Starting an MSA study - How to decide which is appropriate or required

C

Calibrator24

If I'm going to start an MSA study,

1. how would I decide what appropriate type of study is appropriate for my gauges?
2. Is it necessary or is it a requirement to conduct all the studies available(i.e. GR&R, Linearity, Bias, stability).
3. What if I miss one, am I not compliant to any standards?
 
D

Duke Okes

Questions need to be reversed:

1. What are you trying to accomplish (e.g., why are you considering doing MSA?)?

2. What standards does your organization claim compliance to?

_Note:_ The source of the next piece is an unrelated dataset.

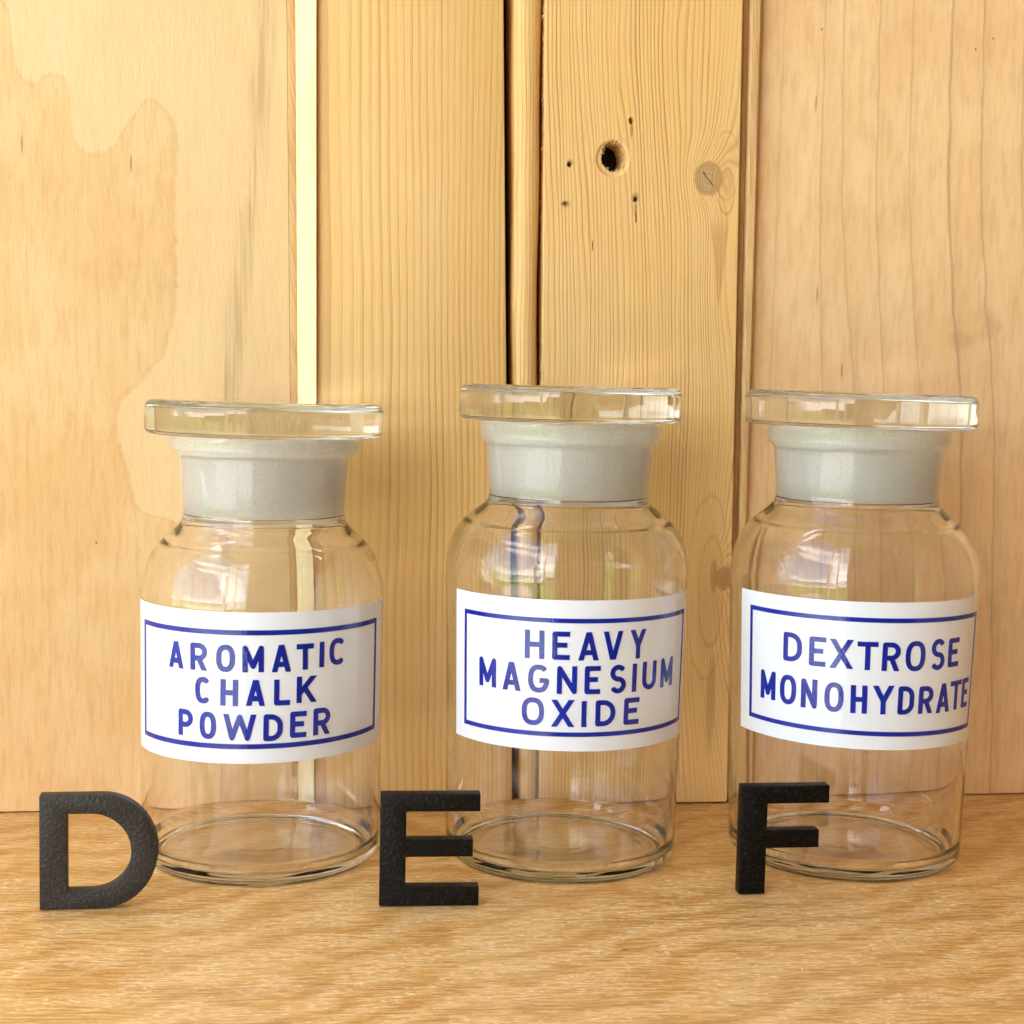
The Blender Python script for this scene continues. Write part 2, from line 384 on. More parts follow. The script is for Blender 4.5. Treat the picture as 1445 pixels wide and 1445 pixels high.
# ------------------------------------------------------------------ the wooden back wall
wall = thing("wooden_wall", (0, 0, 0), "pale timber back wall of pine boards between two smooth plywood sheets", "wall")
ZT = 700.0
def xz(x0, x360): return lambda z: x0 + (x360 - x0) * z / 360.0
L_strip, L_ch, L_ch2 = xz(-79.7, -86.2), xz(-77.1, -82.7), xz(-69.8, -73.7)
L_gapL, L_gapR, L_beadR, L_gap2 = xz(16.2, 5.8), xz(19.8, 9.4), xz(28.1, 22.4), xz(29.3, 24.0)
L_pr, L_s1, L_s2 = xz(117.2, 111.9), xz(120.2, 115.5), xz(123.0, 120.6)
def board(name, fn, mat, bev=.4, z0=.6, zt=ZT):
    """fn(z) gives the plan outline at height z (mm)"""
    return obj(name, prism(fn(z0), fn(zt), z0, zt, bev), mat, wall, angle=.6)
p = board("plywood_panel", lambda z: [(-1200, 0), (L_strip(z) - .15, 0), (L_strip(z) - .15, 14), (-1200, 14)], ply("birch_ply_left", -1), .2)
p['label'] = "left plywood sheet with an irregular paler patch"
board("edge_strip", lambda z: [(L_strip(z), -.6), (L_ch(z) - .1, -.6), (L_ch(z) - .1, 14), (L_strip(z), 14)], strip_wood("strip_fine", (.72, .46, .20), (.55, .30, .10), .25), .15)
def chamf(z):
    a, b = L_ch(z), L_ch2(z); pts = [(a, 14), (a, -1.0)]
    for k in range(1, 6):
        t = k / 6; pts.append((a + (b - .9 - a) * t, -1.0 - 6.6 * t ** .8))
    pts += [(b - .3, -7.6), (b, -7.2), (b, 14)]
    return pts
board("edge_moulding", chamf, strip_wood("strip_pale", (.88, .74, .42), (.80, .62, .30)), 0.)  # pale colour also carries the sky light on this left-facing edge
p = board("plank", lambda z: [(L_ch2(z) + .15, -4.6), (L_gapL(z), -4.6), (L_gapL(z), 14), (L_ch2(z) + .15, 14)], pine_rings("pine_plank_left", 'left'), .5)
p['label'] = "broad straight-grained pine plank left of the dark gap"
# quarter-round bead
def bead(z):
    a, b = L_gapR(z), L_beadR(z); c = (a + b) / 2; r = (b - a) / 2; pts = [(b, 14), (a, 14)]
    for k in range(0, 17):
        t = PI - PI * k / 16; pts.append((c + r * math.cos(t), 1.0 - 6.2 * math.sin(t) ** .75 if 0 < k < 16 else 1.0))
    return pts
bm = bmesh.new(); rings = []
N = 60
for j in range(N + 1):
    z = .6 + (ZT - .6) * j / N; wv = .5 * math.sin(z * .023) + .3 * math.sin(z * .071 + 1); rings.append([bm.verts.new(((x + (wv if i > 1 else 0) * .8) * MM, y * MM, z * MM)) for i, (x, y) in enumerate(bead(z))])
for j in range(N):
    n = len(rings[j])
    for i in range(n): bm.faces.new((rings[j][i], rings[j][(i + 1) % n], rings[j + 1][(i + 1) % n], rings[j + 1][i]))
bm.faces.new(rings[0]); bm.faces.new(rings[-1][::-1]); bmesh.ops.recalc_face_normals(bm, faces=bm.faces)
p = obj("bead_moulding", bm, pine_rings("pine_bead", 'bead'), wall, angle=.7); p['label'] = "narrow rounded pine bead between two dark gaps"
# plank with holes
p = board("plank", lambda z: [(L_gap2(z), -4.8), (L_pr(z), -4.8), (L_pr(z), 14), (L_gap2(z), 14)], pine_rings("pine_plank_right", 'right'), .5)
p['label'] = "knotty pine plank with a round drilled hole"
def cutter(cx, cz, rx, rz, y0, y1, seg=40, rag=0., taper=1.):
    bm = bmesh.new(); A, B = [], []
    for k in range(seg):
        t = 2 * PI * k / seg; q = 1 + rag * (random.random() - .5)
        A.append(bm.verts.new(((cx + rx * q * math.cos(t)) * MM, y0 * MM, (cz + rz * q * math.sin(t)) * MM)))
        B.append(bm.verts.new(((cx + rx * q * taper * math.cos(t)) * MM, y1 * MM, (cz + rz * q * taper * math.sin(t)) * MM)))
    bm.faces.new(A); bm.faces.new(B[::-1])
    for k in range(seg): bm.faces.new((A[k], A[(k + 1) % seg], B[(k + 1) % seg], B[k]))
    bmesh.ops.recalc_face_normals(bm, faces=bm.faces)
    me = bpy.data.meshes.new("cut"); bm.to_mesh(me); bm.free(); o = bpy.data.objects.new("cut", me); COL.objects.link(o); return o
cuts = [cutter(55.6, 288.9, 7.9, 8.3, -4.9, -3.9, 48, 0, .82), cutter(56.0, 289.9, 5.5, 6.9, -8, 20, 44, .08, .9),
        cutter(63.3, 305.4, 1.1, 2.0, -8, 6, 12, .4, .6), cutter(36.4, 285.7, 1.1, 1.4, -8, 6, 12, .4, .6), cutter(34.9, 268.6, 1.6, 1.3, -8, -3.2, 12, .5, .6),
        cutter(66.2, 271.8, 1.3, 1.5, -8, 6, 12, .5, .6), cutter(66.8, 263.6, .42, 2.6, -8, 6, 8, .3), cutter(47.6, 250.9, .3, 2.4, -8, 2, 8, .3)]
for c in cuts:
    md = p.modifiers.new("b", 'BOOLEAN'); md.operation = 'DIFFERENCE'; md.object = c; md.solver = 'EXACT'
dg = bpy.context.evaluated_depsgraph_get(); dg.update()
me2 = bpy.data.meshes.new_from_object(p.evaluated_get(dg)); p.modifiers.clear(); old = p.data; p.data = me2; bpy.data.meshes.remove(old)
me2.polygons.foreach_set('use_smooth', [False] * len(me2.polygons))
for c in cuts: mm_ = c.data; bpy.data.objects.remove(c); bpy.data.meshes.remove(mm_)
# torn fibres along the right edge of the bead gap and round the drilled hole
bm = bmesh.new()
def sliver(a, b, w):
    a, b = Vector(a) * MM, Vector(b) * MM; d = (b - a).normalized(); s = d.cross(Vector((0, 1, 0))).normalized() * w * MM; t = Vector((0, -w * .7 * MM, 0))
    v = [bm.verts.new(q) for q in (a + s, a - s, a + t, b)]
    for f in ((0, 1, 3), (1, 2, 3), (2, 0, 3), (0, 2, 1)): bm.faces.new([v[i] for i in f])
for k in range(70):
    z = random.choice([random.uniform(182, 200), random.uniform(300, 360), random.uniform(180, 360)])
    x = L_gap2(z) + .1; ln = random.uniform(.6, 2.6)
    sliver((x, -4.5 + random.uniform(0, 3), z), (x - random.uniform(.3, 1.6), -4.6 + random.uniform(-.6, 2), z + random.choice((-1, 1)) * ln), random.uniform(.12, .3))
for k in range(30):
    t = random.uniform(0, 2 * PI); r = random.uniform(.95, 1.08); x, z = 56 + 5.5 * math.cos(t), 289.9 + 6.9 * math.sin(t)
    sliver((x, -4.3, z), (56 + 5.0 * r * .82 * math.cos(t + .1), -3.9 + random.uniform(-.4, 1.5), 289.9 + 6.2 * r * .82 * math.sin(t + .1)), random.uniform(.15, .4))
bmesh.ops.recalc_face_normals(bm, faces=bm.faces)
o = obj("torn_fibres", bm, strip_wood("torn_wood", (.80, .58, .30), (.62, .38, .16)), wall); o['kind'] = 'stuff'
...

3. What types of gages are you studying?
 

Miner

Forum Moderator
Leader
Admin
If I'm going to start an MSA study,

1. how would I decide what appropriate type of study is appropriate for my gauges?
2. Is it necessary or is it a requirement to conduct all the studies available(i.e. GR&R, Linearity, Bias, stability).
3. What if I miss one, am I not compliant to any standards?
An effective calibration system done right can address the bias and linearity aspects.

The need for stability studies depends heavily on the type of gages that you use. Gages and/or parts that are environmentally sensitive, or that might drift (like some electronic gages) should have a stability study performed.

Some type of R&R study is usually warranted unless you can group the gage into a family of gages that have already been evaluated.